◆ **Goal**
Repeat every line of the listing below exactly, minus the pictures.

◆ **Recorded data**

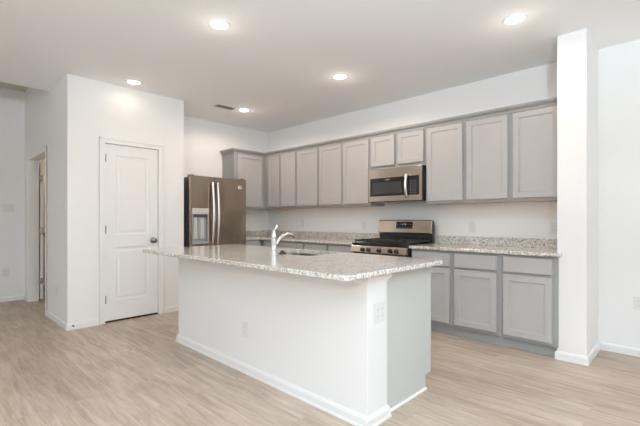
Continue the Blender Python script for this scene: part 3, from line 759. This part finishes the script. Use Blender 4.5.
# ------------------------------------------------------------------ outlets and switches (local: plate in x-z, front -y)
def plate_part(t, w_, h_):
    MB().paneldoor(w_, h_, .005, [], [], edge=.002).move(-w_/2, 0, -h_/2).build('cover_plate', M_plate, t)
def recept(t, x=0, kind='duplex'):
    if kind == 'duplex':
        for z in (-.020, .020):
            r = MB(); r.box(x-.015, x+.015, -.0065, -.0052, z-.013, z+.013, .0006)
            ro = r.build('receptacle', M_plate, t)
            s_ = MB(); s_.box(x-.007, x-.005, -.0070, -.0066, z-.002, z+.007); s_.box(x+.005, x+.007, -.0070, -.0066, z-.002, z+.006); s_.cyl((x, -.0066, z-.007), .0022, .0004, '-y', n=10)
            s_.build('slots', M_slot, ro)
    else:
        MB().prism([(-.0052, -.030), (-.0052, .030), (-.0065, .030), (-.0095, -.028)], x-.015, x+.015, plane='yz').build('rocker', M_plate, t)
def plate(name, lab, loc, rz, w_=.072, h_=.117, gangs=1, kind='duplex', cat='outlet', grp=None):
    t = thing(name, lab, cat, loc, rz, grp); plate_part(t, w_, h_)
    for g_ in range(gangs): recept(t, (g_-(gangs-1)/2)*.046, kind)
    return t
OG = 'wall outlets above the counters'
plate('wall_outlet', 'white outlet on the back wall behind the faucet', (-4.585, YB-.0003, 1.13), 0, grp=OG)
plate('wall_outlet', 'white outlet on the back wall just left of the range', (-3.339, YB-.0003, 1.10), 0, grp=OG)
plate('wall_outlet', 'white outlet on the back wall right of the range', (-1.80, YB-.0003, 1.10), 0, grp=OG)
plate('wall_outlet', 'white outlet on the back wall hard against the wall stub', (-.985, YB-.0003, 1.10), 0, grp=OG)
plate('wall_outlet', 'white outlet low on the white front of the island', (-2.49, IY0-.0003, .338), 0)
plate('wall_outlet', 'white double outlet on the narrow end of the island half wall', (IX1+.0003, 1.88, .640), PI/2, .118, .117, 2)
plate('wall_outlet', 'white outlet low on the right wall at the picture edge', (-.33, YW-.0003, .46), 0)
plate('wall_outlet', 'white outlet low on the side wall left of the pantry corner', (-5.25, PY0-.0003, .375), 0)
plate('light_switch', 'white light switch on the side wall beside the pantry corner', (-4.92, PY0-.0003, 1.33), 0, kind='rocker', cat='switch')
plate('light_switch', 'double switch plate on the far left hall wall', (XH+.0003, .935, 1.35), PI/2, .12, .117, 2, 'rocker', 'switch')
plate('wall_outlet', 'white outlet low on the far left hall wall under the switch', (XH+.0003, .90, .42), PI/2)
# door stop on the pantry baseboard
ds = thing('door_stop', 'small dark-tipped door stop on the pantry baseboard corner', 'door stop', (XP+.0145, 1.165, .045), 0)
MB().cyl((0, 0, 0), .009, .004, 'x', n=14).build('mount', M_nickel, ds)
MB().cyl((.004, 0, 0), .004, .030, 'x', n=12).build('rod', M_nickel, ds)
MB().cyl((.034, 0, 0), .007, .012, 'x', n=14, bev=.002).build('rubber_tip', M_black, ds)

◆ **Correct answer**
Continue the Blender Python script for this scene: part 3, from line 759. This part finishes the script. Use Blender 4.5.
# ------------------------------------------------------------------ outlets and switches (local: plate in x-z, front -y)
def plate_part(t, w_, h_):
    MB().paneldoor(w_, h_, .005, [], [], edge=.002).move(-w_/2, 0, -h_/2).build('cover_plate', M_plate, t)
def recept(t, x=0, kind='duplex'):
    if kind == 'duplex':
        for z in (-.020, .020):
            r = MB(); r.box(x-.015, x+.015, -.0065, -.0052, z-.013, z+.013, .0006)
            ro = r.build('receptacle', M_plate, t)
            s_ = MB(); s_.box(x-.007, x-.005, -.0070, -.0066, z-.002, z+.007); s_.box(x+.005, x+.007, -.0070, -.0066, z-.002, z+.006); s_.cyl((x, -.0066, z-.007), .0022, .0004, '-y', n=10)
            s_.build('slots', M_slot, ro)
    else:
        MB().prism([(-.0052, -.030), (-.0052, .030), (-.0065, .030), (-.0095, -.028)], x-.015, x+.015, plane='yz').build('rocker', M_plate, t)
def plate(name, lab, loc, rz, w_=.072, h_=.117, gangs=1, kind='duplex', cat='outlet', grp=None):
    t = thing(name, lab, cat, loc, rz, grp); plate_part(t, w_, h_)
    for g_ in range(gangs): recept(t, (g_-(gangs-1)/2)*.046, kind)
    return t
OG = 'wall outlets above the counters'
plate('wall_outlet', 'white outlet on the back wall behind the faucet', (-4.585, YB-.0003, 1.13), 0, grp=OG)
plate('wall_outlet', 'white outlet on the back wall just left of the range', (-3.339, YB-.0003, 1.10), 0, grp=OG)
plate('wall_outlet', 'white outlet on the back wall right of the range', (-1.80, YB-.0003, 1.10), 0, grp=OG)
plate('wall_outlet', 'white outlet on the back wall hard against the wall stub', (-.985, YB-.0003, 1.10), 0, grp=OG)
plate('wall_outlet', 'white outlet low on the white front of the island', (-2.49, IY0-.0003, .338), 0)
plate('wall_outlet', 'white double outlet on the narrow end of the island half wall', (IX1+.0003, 1.88, .640), PI/2, .118, .117, 2)
plate('wall_outlet', 'white outlet low on the right wall at the picture edge', (-.33, YW-.0003, .46), 0)
plate('wall_outlet', 'white outlet low on the side wall left of the pantry corner', (-5.25, PY0-.0003, .375), 0)
plate('light_switch', 'white light switch on the side wall beside the pantry corner', (-4.92, PY0-.0003, 1.33), 0, kind='rocker', cat='switch')
plate('light_switch', 'double switch plate on the far left hall wall', (XH+.0003, .935, 1.35), PI/2, .12, .117, 2, 'rocker', 'switch')
plate('wall_outlet', 'white outlet low on the far left hall wall under the switch', (XH+.0003, .90, .42), PI/2)
# door stop on the pantry baseboard
ds = thing('door_stop', 'small dark-tipped door stop on the pantry baseboard corner', 'door stop', (XP+.0145, 1.165, .045), 0)
MB().cyl((0, 0, 0), .009, .004, 'x', n=14).build('mount', M_nickel, ds)
MB().cyl((.004, 0, 0), .004, .030, 'x', n=12).build('rod', M_nickel, ds)
MB().cyl((.034, 0, 0), .007, .012, 'x', n=14, bev=.002).build('rubber_tip', M_black, ds)